The women knew their husbands and sons were dying.  The revolution had not been going well.  The freedom fighters were being crushed by the Spanish loyalist armies.  What should they do?  Surrender and see their homes pillaged?  Their daughters raped?  Their sons mocked?  Not these women.  They made a stand behind Blind Manuela, with their meager weapons.  None had any foolish notion that they could defeat Spain’s professional army.  They knew they would die.

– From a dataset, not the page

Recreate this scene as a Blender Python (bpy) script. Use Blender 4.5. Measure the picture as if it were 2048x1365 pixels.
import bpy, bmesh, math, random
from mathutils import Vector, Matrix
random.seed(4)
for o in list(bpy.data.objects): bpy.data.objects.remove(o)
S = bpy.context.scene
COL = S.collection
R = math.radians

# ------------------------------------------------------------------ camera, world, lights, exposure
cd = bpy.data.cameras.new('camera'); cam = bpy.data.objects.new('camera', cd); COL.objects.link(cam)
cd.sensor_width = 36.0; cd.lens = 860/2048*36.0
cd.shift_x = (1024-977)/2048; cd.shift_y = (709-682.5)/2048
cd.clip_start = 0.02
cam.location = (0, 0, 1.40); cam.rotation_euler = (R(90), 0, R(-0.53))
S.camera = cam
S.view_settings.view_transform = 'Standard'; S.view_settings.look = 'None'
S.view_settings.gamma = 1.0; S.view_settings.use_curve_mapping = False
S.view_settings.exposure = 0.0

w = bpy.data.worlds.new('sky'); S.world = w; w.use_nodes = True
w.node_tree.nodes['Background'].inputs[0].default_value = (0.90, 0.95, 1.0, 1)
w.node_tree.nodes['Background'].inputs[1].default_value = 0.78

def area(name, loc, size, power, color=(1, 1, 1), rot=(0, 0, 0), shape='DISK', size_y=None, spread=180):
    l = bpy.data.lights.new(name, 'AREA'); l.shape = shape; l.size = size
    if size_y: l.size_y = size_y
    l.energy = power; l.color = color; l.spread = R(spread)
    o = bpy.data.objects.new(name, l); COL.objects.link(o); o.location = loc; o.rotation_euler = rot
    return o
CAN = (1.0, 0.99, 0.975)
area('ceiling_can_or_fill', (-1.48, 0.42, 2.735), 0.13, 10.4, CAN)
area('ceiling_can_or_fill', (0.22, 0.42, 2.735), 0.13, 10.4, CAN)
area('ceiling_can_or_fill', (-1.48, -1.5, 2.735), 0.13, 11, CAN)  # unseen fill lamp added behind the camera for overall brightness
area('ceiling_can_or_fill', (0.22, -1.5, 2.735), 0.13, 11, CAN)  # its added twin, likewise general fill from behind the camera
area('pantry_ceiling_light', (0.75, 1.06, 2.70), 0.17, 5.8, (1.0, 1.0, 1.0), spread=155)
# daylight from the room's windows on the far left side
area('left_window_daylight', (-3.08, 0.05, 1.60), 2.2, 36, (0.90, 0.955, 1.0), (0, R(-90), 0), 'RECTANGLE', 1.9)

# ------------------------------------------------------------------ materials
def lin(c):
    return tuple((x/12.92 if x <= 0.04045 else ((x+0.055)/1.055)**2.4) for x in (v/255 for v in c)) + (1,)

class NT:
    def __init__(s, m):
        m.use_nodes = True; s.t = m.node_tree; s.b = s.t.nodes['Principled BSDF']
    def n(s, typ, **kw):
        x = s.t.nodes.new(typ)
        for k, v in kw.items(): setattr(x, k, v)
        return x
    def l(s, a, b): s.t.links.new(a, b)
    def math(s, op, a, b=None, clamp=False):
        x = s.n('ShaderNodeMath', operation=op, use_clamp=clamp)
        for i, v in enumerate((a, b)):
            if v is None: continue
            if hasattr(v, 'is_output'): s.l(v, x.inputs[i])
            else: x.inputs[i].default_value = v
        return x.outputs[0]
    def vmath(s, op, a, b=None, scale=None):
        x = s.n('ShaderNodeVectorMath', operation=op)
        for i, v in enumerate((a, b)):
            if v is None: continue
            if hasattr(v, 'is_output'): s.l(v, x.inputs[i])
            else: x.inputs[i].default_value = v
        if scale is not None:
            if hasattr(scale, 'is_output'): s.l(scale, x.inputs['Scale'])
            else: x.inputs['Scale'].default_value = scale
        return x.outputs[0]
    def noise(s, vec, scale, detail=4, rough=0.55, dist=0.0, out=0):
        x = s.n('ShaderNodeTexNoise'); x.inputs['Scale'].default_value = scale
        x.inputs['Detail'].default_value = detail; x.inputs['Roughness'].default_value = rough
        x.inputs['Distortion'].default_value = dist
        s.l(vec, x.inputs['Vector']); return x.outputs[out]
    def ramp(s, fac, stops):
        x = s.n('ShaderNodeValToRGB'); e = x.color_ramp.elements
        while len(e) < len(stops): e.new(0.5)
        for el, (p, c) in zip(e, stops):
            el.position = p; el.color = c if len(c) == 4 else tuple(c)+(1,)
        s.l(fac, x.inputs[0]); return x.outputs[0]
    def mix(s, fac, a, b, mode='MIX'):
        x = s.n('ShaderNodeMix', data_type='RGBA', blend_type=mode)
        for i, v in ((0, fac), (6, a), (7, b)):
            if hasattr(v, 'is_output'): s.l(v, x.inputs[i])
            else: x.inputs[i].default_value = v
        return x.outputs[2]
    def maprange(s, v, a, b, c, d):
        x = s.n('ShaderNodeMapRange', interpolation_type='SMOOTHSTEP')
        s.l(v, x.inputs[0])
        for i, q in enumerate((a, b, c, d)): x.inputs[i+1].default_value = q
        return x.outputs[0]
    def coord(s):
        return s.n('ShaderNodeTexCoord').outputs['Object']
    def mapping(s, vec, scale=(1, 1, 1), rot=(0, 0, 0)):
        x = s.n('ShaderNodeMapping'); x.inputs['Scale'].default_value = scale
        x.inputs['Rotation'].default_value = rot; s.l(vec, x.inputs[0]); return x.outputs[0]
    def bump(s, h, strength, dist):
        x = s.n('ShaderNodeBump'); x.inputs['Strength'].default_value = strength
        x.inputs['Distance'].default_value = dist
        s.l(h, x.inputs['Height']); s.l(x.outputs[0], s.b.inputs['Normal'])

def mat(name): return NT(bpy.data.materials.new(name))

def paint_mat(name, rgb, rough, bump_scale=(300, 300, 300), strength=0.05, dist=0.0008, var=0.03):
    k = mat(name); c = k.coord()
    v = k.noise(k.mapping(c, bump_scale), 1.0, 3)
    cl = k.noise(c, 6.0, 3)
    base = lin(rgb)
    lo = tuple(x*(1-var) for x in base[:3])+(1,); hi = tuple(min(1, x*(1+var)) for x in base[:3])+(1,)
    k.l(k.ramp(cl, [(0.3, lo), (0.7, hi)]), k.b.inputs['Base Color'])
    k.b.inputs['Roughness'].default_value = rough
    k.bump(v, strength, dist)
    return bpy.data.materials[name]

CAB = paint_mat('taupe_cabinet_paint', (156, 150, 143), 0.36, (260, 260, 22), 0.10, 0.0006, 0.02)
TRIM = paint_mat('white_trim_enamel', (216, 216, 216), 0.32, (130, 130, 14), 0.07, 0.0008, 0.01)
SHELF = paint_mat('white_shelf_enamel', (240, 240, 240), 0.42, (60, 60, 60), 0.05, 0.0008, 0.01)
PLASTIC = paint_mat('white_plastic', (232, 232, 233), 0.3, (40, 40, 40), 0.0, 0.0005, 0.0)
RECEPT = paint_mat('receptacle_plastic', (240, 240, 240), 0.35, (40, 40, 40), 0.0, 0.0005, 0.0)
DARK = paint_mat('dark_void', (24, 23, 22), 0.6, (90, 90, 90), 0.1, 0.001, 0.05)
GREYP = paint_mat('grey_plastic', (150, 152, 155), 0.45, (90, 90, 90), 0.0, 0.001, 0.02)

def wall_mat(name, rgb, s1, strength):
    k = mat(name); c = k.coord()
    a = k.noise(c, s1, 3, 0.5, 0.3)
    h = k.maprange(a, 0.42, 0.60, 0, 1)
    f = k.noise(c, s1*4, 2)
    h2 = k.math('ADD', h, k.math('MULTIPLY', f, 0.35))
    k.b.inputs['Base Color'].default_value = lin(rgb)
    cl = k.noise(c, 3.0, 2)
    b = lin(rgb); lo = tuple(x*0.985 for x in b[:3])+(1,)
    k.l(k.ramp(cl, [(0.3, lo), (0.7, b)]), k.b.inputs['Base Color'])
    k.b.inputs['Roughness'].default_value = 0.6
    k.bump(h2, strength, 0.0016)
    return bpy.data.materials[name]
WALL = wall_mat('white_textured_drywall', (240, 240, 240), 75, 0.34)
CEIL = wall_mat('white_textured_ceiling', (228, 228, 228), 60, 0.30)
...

I cannot imagine what was in the minds of the soldiers.  Who gave the order to attack a group of women?  How do you kill a woman with a saucepan and stick for defense?  How do you use your lance on the little girl standing beside her mother?  I would be tormented with the image for the rest of my life.


The Spanish could not defend their empire forever.  It was too large.  There was revolution in every corner of Spanish America, from Mexico to Argentina.  There were millions who wanted freedom.  By 1824, the Spanish American Empire was dead.  Bolivia was free.
I look at these Cholitas as I walk around Cochabamba.  They show no fear.  They smile with confidence.  They love their children with the ferocity of a lion.  They have the blood of the women of San Sebastian Hill in their veins.  This is Cochabamba.